Garda O’Boyce thinks the demonisation of the public service “verged on incitement to hatred”. A slight exaggeration, but I can see how it might feel that way. Certainly the Government sought to “drive a wedge between the public and private sectors”.

Now, how seditious was it of Garda O’Boyce to say all this? It’s not a secret that political parties take money from big business and frame public policy to suit their patrons. From that we got light-touch regulation and financial collapse. And most of the politicians responsible, and their financial backers, are still in business. And, apparently, none of this is a threat to democracy.

But when a policeman sees this, understands it and states it plainly in robust language he “crosses a line”. Today, we are in such extreme trouble that matters of pay, of housing and health and education are highly politicised. To merely discuss how we live is to enter “the political arena”. That is not Garda O’Boyce’s doing.

A lot of ordinary people like Garda O’Boyce now have a clear view of the catastrophe into which we’ve been hurled. (This is more than can be said for many politicians, academics and economists.)

We need these people talking, arguing — defending their corner. We need an active citizenry to balance the cronyism, incompetence and — yes — corruption of this society.

What we don’t need is to shut people up when they speak their minds on matters of public policy.
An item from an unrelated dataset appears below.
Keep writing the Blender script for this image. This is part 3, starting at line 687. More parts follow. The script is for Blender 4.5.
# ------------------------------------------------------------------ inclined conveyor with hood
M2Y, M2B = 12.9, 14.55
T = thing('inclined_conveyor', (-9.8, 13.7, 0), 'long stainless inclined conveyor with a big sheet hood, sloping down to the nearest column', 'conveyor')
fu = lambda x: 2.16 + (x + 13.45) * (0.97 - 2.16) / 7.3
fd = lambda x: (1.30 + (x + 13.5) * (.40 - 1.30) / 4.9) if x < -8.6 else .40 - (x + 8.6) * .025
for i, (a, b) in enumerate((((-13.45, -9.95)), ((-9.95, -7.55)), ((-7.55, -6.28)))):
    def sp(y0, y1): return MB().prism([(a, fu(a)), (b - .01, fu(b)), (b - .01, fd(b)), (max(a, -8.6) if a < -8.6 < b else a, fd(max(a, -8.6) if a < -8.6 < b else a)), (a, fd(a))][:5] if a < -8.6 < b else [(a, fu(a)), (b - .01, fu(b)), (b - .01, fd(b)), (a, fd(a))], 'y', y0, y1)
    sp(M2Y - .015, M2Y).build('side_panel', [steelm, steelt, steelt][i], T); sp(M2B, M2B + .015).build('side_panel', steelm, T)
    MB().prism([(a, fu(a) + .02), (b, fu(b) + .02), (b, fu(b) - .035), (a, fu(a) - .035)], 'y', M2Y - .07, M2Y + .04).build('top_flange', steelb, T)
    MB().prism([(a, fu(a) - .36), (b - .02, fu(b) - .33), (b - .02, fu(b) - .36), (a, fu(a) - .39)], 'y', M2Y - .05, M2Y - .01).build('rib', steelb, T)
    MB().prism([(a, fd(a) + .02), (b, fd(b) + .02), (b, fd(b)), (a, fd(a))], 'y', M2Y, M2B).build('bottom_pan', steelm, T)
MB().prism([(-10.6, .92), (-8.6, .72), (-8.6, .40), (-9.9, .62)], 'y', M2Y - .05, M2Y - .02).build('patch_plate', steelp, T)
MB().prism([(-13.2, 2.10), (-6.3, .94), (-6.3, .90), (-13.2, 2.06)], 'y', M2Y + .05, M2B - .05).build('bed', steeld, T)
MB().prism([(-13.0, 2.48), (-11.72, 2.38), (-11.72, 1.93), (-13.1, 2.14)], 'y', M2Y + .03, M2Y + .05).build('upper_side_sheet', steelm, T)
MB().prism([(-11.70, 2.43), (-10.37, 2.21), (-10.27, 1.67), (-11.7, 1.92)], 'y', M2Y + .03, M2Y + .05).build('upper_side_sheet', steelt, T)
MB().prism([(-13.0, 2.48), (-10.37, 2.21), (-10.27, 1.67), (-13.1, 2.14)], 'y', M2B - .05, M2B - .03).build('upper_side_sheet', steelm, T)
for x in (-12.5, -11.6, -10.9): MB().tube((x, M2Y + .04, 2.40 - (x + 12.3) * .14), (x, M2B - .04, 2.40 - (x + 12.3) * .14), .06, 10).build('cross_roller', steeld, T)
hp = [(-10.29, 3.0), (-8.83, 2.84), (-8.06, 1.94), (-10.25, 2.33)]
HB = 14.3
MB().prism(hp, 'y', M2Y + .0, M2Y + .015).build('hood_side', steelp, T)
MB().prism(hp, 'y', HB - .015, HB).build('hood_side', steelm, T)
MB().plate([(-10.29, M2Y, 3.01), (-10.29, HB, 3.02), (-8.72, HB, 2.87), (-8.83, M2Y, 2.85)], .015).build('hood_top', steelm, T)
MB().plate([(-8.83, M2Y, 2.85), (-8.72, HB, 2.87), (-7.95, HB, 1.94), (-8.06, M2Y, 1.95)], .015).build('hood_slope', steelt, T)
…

The complaint about the GRA, for some, is not what was said but because of who said it. But there’s no need to fetishise the concept of a non-politicised police force. We want the police politically neutral, not brain-dead.

Possibly the most sick, repulsive and yet hilarious moment in the whole farce came when Minister for Justice Dermot Ahern said the GRA “owe the Irish people an apology”. It brings a new meaning to self-delusion when any member of this Government feels he has the right to call on anyone else to apologise for anything.